The other reason is simply general embarrassment that these questions are being asked and nobody is answering them. What can one do, in these circumstances, except briefly report the rating list and swiftly move on - or not mention it all? That, too, is understandable. But that, too, isn't entirely acceptable. We are talking about the world championship, and about the reputations of two major figures in chess. That the questions just sit there, that is the real embarassment. And while this is so, it seems to me that to complain about other ethical issues in contemporary chess - which happens all the time - is little better than humbug.
[As with all postings on this site, the views expressed herein are those solely of the author and do not represent the official or corporate views of the blog or of Streatham and Brixton Chess Club, even if such things were to exist.]
7 comments:
Sonic Oosterom boy - is that a reference to the forgotten group Westworld, who were the future of popular music for about ten minutes c1986?
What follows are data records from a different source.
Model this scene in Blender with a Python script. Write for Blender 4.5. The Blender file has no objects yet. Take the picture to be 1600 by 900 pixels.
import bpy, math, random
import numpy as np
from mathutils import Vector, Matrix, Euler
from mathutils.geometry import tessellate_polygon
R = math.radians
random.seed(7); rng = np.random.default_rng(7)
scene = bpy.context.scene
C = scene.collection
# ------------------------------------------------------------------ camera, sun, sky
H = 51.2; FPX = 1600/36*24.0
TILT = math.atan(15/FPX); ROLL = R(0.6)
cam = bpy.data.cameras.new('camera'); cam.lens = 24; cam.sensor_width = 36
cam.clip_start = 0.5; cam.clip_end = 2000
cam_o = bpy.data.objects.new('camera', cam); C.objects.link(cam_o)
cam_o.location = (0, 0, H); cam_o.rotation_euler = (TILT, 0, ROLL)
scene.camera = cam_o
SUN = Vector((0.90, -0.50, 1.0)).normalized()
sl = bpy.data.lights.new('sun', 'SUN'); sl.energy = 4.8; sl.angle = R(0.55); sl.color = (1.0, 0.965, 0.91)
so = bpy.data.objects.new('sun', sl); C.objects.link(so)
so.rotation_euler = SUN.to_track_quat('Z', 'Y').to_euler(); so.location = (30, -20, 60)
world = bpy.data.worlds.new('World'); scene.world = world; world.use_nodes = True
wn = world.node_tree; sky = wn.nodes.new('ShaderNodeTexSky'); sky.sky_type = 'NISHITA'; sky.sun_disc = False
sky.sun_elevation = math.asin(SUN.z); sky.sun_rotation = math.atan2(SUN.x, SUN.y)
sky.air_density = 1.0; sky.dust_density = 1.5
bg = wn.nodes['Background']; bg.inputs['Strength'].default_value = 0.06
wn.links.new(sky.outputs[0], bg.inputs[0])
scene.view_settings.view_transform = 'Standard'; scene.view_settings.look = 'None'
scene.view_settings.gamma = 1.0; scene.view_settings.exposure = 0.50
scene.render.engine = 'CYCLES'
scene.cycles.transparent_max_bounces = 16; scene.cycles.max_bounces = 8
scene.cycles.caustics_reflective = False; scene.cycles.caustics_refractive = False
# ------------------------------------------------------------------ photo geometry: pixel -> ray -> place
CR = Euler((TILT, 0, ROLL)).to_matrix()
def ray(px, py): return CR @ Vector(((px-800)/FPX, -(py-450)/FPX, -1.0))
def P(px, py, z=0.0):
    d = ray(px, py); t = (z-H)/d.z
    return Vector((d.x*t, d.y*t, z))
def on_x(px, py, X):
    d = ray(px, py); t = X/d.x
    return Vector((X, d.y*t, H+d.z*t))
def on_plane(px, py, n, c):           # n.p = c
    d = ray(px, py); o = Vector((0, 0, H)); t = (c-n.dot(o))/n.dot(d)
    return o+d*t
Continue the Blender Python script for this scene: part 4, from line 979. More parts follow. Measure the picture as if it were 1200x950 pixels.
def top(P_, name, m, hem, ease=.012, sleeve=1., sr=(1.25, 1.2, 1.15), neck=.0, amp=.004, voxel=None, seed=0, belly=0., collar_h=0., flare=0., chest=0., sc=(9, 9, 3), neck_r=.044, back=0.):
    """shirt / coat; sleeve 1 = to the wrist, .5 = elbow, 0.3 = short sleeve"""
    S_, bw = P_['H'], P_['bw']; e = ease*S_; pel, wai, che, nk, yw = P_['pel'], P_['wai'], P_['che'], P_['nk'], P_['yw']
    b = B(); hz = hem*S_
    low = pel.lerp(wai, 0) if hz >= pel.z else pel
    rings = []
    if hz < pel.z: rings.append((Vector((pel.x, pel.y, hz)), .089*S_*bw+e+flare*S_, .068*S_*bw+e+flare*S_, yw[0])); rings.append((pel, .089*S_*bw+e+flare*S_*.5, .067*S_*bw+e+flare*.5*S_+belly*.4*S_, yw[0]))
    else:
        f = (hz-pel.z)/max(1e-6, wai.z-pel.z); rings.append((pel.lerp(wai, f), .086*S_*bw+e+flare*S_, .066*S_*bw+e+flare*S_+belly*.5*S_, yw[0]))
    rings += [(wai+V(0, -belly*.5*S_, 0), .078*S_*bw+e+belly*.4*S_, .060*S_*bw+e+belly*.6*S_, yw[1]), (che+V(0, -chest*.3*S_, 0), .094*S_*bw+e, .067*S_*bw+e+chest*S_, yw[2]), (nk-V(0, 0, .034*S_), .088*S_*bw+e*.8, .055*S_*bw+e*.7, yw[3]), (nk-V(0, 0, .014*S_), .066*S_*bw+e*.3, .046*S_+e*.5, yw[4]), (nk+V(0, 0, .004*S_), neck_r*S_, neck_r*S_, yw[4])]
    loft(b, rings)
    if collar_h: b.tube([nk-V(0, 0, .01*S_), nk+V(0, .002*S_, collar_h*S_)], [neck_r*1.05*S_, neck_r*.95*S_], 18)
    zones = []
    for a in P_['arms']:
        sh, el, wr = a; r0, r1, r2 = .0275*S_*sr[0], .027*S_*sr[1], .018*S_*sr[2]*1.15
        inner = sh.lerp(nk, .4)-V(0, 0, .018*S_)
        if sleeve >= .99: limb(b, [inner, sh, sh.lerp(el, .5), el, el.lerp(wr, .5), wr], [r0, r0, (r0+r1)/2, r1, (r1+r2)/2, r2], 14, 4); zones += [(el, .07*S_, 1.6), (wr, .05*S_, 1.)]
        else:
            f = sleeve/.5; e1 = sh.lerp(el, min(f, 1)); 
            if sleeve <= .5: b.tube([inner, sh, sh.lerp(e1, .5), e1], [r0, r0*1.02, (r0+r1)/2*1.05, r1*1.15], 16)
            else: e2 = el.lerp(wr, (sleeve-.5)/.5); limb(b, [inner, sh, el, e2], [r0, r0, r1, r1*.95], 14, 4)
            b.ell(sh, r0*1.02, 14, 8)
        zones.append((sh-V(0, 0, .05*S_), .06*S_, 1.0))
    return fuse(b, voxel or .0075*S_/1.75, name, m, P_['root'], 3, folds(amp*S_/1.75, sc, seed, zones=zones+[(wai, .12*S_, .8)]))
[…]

I wonder what the feeling amongst top CC players about this issue is?
Perhaps part of the reluctance to investigate is an acknowledgement that any rule for correspondence chess that bans human assistance (or computer assistance for that matter) is entirely unenforceable and therefore as a competitive activity at the highest level, correspondence chess is 100% dead.
(Not so at the humble level I play at I'm glad to say).
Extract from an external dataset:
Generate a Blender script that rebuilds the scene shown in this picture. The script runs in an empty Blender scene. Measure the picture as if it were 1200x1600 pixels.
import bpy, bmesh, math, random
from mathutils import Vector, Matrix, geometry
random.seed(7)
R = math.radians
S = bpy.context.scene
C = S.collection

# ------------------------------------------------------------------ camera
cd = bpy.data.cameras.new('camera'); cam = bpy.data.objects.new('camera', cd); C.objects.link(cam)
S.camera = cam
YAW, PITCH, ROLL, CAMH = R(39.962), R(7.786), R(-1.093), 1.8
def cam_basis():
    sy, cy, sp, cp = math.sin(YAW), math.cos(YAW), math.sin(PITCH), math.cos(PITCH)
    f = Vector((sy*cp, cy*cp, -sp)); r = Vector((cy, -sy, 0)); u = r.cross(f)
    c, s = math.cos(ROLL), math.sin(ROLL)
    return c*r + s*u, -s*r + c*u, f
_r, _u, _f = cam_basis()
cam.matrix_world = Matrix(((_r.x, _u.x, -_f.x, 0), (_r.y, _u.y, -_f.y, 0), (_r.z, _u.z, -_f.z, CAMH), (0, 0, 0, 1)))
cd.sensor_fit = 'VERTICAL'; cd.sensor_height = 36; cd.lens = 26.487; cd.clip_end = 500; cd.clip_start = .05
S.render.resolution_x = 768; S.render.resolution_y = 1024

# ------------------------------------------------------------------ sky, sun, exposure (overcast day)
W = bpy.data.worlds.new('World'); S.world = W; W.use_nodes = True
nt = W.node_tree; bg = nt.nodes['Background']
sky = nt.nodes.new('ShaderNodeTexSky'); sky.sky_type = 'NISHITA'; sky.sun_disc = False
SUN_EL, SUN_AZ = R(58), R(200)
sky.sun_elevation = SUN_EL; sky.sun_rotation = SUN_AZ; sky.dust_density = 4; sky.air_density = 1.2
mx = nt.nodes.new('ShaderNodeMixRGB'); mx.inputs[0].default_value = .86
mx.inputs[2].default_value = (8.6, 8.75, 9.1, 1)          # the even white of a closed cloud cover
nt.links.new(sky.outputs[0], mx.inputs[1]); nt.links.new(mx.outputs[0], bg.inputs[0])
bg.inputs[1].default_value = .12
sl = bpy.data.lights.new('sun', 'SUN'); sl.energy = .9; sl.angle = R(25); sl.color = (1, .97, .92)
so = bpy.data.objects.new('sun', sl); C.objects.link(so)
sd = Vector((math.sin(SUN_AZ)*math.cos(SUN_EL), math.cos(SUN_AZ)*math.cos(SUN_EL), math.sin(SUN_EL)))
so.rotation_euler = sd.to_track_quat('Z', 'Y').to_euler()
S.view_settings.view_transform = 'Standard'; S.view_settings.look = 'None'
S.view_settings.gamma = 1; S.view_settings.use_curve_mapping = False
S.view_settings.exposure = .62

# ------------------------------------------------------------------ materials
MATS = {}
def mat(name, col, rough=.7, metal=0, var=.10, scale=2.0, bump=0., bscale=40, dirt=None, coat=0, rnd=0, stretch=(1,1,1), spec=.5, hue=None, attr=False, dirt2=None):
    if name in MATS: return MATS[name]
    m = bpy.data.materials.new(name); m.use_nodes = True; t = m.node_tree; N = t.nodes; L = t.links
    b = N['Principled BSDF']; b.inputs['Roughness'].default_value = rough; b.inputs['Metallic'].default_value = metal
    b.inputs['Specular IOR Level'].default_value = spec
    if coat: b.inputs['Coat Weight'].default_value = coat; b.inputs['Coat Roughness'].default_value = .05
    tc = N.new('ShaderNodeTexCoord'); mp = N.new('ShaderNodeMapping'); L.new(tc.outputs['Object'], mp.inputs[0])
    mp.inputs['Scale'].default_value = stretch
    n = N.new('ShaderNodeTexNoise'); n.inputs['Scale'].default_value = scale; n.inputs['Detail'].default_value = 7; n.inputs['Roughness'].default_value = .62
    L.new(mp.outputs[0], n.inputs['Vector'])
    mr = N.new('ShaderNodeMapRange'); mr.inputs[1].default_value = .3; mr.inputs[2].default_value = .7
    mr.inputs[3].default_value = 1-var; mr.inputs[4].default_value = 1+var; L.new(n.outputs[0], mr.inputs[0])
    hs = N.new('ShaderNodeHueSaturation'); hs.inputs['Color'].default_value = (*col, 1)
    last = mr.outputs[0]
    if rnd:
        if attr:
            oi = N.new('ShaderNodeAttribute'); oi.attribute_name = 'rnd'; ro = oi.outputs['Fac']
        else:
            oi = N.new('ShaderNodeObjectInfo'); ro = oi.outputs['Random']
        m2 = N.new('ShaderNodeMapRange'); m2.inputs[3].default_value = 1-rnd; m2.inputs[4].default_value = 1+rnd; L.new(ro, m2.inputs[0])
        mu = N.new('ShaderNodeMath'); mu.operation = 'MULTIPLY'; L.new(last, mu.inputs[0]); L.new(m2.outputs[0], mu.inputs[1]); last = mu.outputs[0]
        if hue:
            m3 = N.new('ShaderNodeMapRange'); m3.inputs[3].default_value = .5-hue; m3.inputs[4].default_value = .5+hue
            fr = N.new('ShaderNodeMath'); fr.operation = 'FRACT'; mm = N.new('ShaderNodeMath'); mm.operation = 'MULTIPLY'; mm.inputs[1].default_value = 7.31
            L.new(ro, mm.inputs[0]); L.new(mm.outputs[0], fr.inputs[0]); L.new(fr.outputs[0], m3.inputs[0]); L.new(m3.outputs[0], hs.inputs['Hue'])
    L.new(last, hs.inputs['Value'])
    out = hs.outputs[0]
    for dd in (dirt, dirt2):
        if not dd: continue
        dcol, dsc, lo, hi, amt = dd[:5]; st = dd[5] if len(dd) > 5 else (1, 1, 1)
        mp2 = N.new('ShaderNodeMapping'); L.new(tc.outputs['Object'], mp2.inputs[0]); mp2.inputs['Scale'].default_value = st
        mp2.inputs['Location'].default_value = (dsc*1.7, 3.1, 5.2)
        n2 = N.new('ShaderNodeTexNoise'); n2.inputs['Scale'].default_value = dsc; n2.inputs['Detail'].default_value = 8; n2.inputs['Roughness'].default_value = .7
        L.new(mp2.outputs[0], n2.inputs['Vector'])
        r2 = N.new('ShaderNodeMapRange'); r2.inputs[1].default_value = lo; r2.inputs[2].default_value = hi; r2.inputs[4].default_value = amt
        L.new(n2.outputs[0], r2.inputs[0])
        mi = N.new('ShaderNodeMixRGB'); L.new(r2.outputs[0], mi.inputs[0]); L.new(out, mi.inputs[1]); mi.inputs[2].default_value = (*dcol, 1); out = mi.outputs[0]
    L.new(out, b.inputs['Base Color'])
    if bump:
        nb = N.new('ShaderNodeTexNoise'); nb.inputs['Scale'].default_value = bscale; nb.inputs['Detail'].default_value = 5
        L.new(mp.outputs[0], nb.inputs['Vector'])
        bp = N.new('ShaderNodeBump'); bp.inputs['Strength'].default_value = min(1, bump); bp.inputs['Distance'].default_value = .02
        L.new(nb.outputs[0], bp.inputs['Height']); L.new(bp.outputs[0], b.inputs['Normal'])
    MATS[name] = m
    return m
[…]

While I'm here... let's say, for the sake of argument, that the fellow is getting Dutch humanoid assistance.
Imagine the implications - a man who despite his wealth and privilege has an ego so crushingly small he needs other people to believe he excels at (correspondence) chess.
That would deserve pity as much as disapproval.
Piket, who moved to Monaco to get a 'real' - non-chess - job.
may or may not have helped Van Oosterom with his games but it is well known in the Netherlands that for many years Van Oosterom has hired two Dutch IMs full time to work on his correspondence games.
I think it was Hans Ree who described Van Oosterom as the new 'Turk' - just a puppet who took the credit for the achievements of those behind him.
As jonathan b says, it's pathetic.
I think it was Hans Ree who described Van Oosterom as the new 'Turk'
Tim Krabbé?
and therefore as a competitive activity at the highest level, correspondence chess is 100% dead.
I don't see this at all, because I don't see why it's significantly easier to get somebody else to help you now than it was, say, twenty or fifty years ago.
I should stress that I don't actually know whether or not Van Oosterom is getting assistance and if so, how much and from whom. He was a strong OTB player i nhis youth and that's precisely the sort of person - strong, but with business commitments that make it hard to play regularly OTB - who often turns to correspondence chess and thrives.
But it really does bother me that there are questions hanging over the world champion, serious ones, and yet they are just left to hang there.
Maybe just give him a call and ask him? Or write him a letter or email? Why do we assume he wouldn't tell us how it is?
I think we may assume that CC GMs own Fritz and Rybka and use it when useful. Why not allow them to consult friends or employed titled chess players as well.
What strikes me is that ``cheating'' is common in business, politics and love,
but in sports people are assumed to always play by the official rules.
Why not allow them to consult friends or employed titled chess players as well
Well, basically for the reasons give in the Code of Conduct set out in the original piece.